Говорят, что все деликатесы на кухню великой Дункан привозят непосредственно из Кремля. Айседора в невероятном фаворе у властей, шутка ли сказать, в то время как одни бегут из страны, отважная женщина, двигаясь против течения, шествует навстречу. Даже одежду она теперь носит принципиально красного цвета, сочиняет танцы-спектакли на пролетарскую музыку. К ее любимой Марсельезе добавился Интернационал, а скоро она станцует песни комсомольцев и пионеров! Мало этого, она добровольно дает интервью, в которых с гордостью и восторгом заявляет: «Я красная!».
– Нас сильно пугали. В Париже ко мне пришли бывший русский посол Маклаков и Чайковский[27], однофамилец гениального русского композитора. Так вот, оба они, а этот Чайковский даже встал передо мной на колени, оба умоляли меня не ехать в Россию, так как я и Ирма[28] на границе будем изнасилованы, а если нам и удастся доехать, то нам придется есть суп, в котором плавают отрубленные человеческие пальцы, – сообщает Айседора журналистам.
Прекрасный пиар! А такая реклама во все времена дорогого стоила. Вот и толпятся у парадного подъезда на Пречистенке «Курьеры, курьеры! 35 тысяч одних курьеров!»[29], несут рыжей богине дорогие духи и меха, ресторанную еду и вечерние наряды.

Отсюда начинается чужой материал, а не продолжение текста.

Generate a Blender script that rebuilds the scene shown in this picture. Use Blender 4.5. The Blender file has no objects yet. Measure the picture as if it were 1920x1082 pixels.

Роскошь Дункан, ее попойки, ее романы, ее дом, с утра до вечера и с вечера до утра набитый комиссарами, имажинистами, кокаинистами, пьяными актерами и пьяными чекистами, – все это мозолило глаза обнищалой и обозленной Москве, – пишет в своих воспоминаниях Владислав Ходасевич[30].
Все знают: Айседора, или, как прозвали ее есенинские дружки, Дуська с Пречистинки, невероятно богата, денег куры не клюют. Повезло этому дурачку Сереженьке, что в свой первый приезд в белокаменную снискал народную любовь, исполняя в салонах матерные частушки под балалайку, нашел себе богатую бабу. Вот и песенка мерзкая сочинилась:
Ежели наш читатель вдруг потребует автора на сцену, тот не станет прятаться, а с улыбкой выйдет: «Здрасьте вам, разрешите представиться, Анатолий Мариенгоф». Но он же не со зла, просто обидно смотреть, как молодой и пригожий поэт со старухой под руку вышагивает. И дела ему нет до того, что Есенин влюблен. Впрочем, неприкрытая ненависть к залетной знаменитости не мешает Мариенгофу, что ни день, захаживать в особняк, есть там и пить, слушать да примечать.